Saturday, July 3, 2010

Nightlight : A Parody - The Harvard Lampoon

Summary: About three things I was absolutely certain.

First, Edward was most likely my soul mate, maybe.

Second, there was a vampire part of him--which I assumed was wildly out of his control--that wanted me dead.

And third, I unconditionally, irrevocably, and impenetrably, heterogeneously, gynecologically, and disreputably wished he had kissed me.


And thus Belle Goose falls in love with the mysterious and sparkly Edwart Mullen in the Harvard Lampoon's hilarious send-up.

Pale and klutzy, Belle, arrives in Switchblade, Oregon, looking for adventure, or at least an undead classmate. She soon discovers Edwart, a super-hot computer nerd with zero interest in girls. After witnessing a number of strange events--Edwart leaves his Tator Tots untouched at lunch! Edwart saves her from a flying snowball!--Belle has a dramatic revelation: Edwart is a vampire. But how can she convince Edwart to bite her and transform her into his eternal bride, especially when he seems to find girls so repulsive?

Complete with romance, danger, insufficient parental guardianship, creepy stalker like behavior, and a vampire prom, Nightlight is the uproarious tale of a vampire-obsessed girl, looking for love in all the wrong places. (Summary from book - Image from io9.com - Book from a friend)

My Review: If you are one of the many people that hate all things Twilight, then you might want to throw a little party to celebrate the merciless laceration of Meyer's first book at the hands of the Harvard Lampoon. Instead of star-crossed lovers Bella Swan and Edward Cullen, Nightlight is about Belle Goose, a certifiably insane girl that just thinks every guy wants her, and Edwart Mullen, a pasty-white, germophobic computer geek hopped up on anti-anxiety meds.

Reading Nightlight was like trying to keep up with the mind (and body) of a toddler--it was constantly shifting from one thing to another and back again with zero warning. Every paragraph was filled with the crazy, random, and absurd. The parts I liked best were when the writers blatantly ridiculed the movie or the book – like mocking Meyer’s use of blank pages to convey emptiness, or Edwart and Belle staring at each other for five hours in a picturesque meadow. They even went so far as to take some lines directly from the movie or book and set them in strange context (ie. “AS IF YOU COULD OUT RUN ME!”). Let’s admit it. That part in the movie was pretty darn lame and Harvard Lampoon mocked it to the fullest extent and with my admiration.

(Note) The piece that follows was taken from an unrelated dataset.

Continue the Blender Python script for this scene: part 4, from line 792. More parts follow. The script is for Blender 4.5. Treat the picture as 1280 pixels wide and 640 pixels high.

My biggest disappointment was the ommision of a central character (several, actually, but one in particular) – Jacob. There were a few remarks about werewolves and one reference to a “Team Jacob”, but no character that was supposed to mock the teenage mutant ninja werewolf that is Jacob Black. I mean, what, because he’s Native American, the Harvard Lampoon is too afraid to poke fun? What a bunch of wusses.

Other than some clever and humorous moments, Nightlight was nothing worth waiting in long lines for, unless it's your life's ambition to make fun of all things Twilight. If so, Harvard Lampoon beat you to it. Time to find a new dream.

My Rating: 2.9 Stars. A "3" just didn't feel right. Other people have loved it, so I suggest you gauge your tolerance for the randomly absurd and go from there. For the sensitive reader: If you still want to read it, go ahead. I think there was only one swear word in the entire book (of the OMG variety).

Sum it up: Twilight meets The Twilight Zone – if The Twilight Zone were less creepy and suffering from a severe case of ADHD.

2 comments:

Mariam Maarouf said...

Well, I can't express the impression I had from the summary in plain words. Let's just say I looked a bit like this: -.-
And then I read your review and my doubts about the content of the book were confirmed (you were right, Mindy! Blurbs must show the real content :D)
I think I wouldn't have given it one star, and it doesn't have to do with the fact that I liked the Twilight saga. Mocking other people's work for the sake of it is just plain absurd, as you put it.

Pearls and Pumps said...

I started reading this and couldn't even get half way into it. It was the most ridiculous book I've (not) read. I was hoping to laugh my head off, but instead it gave me a headache. But I'm happy to add it to my Twilight collection, I must say.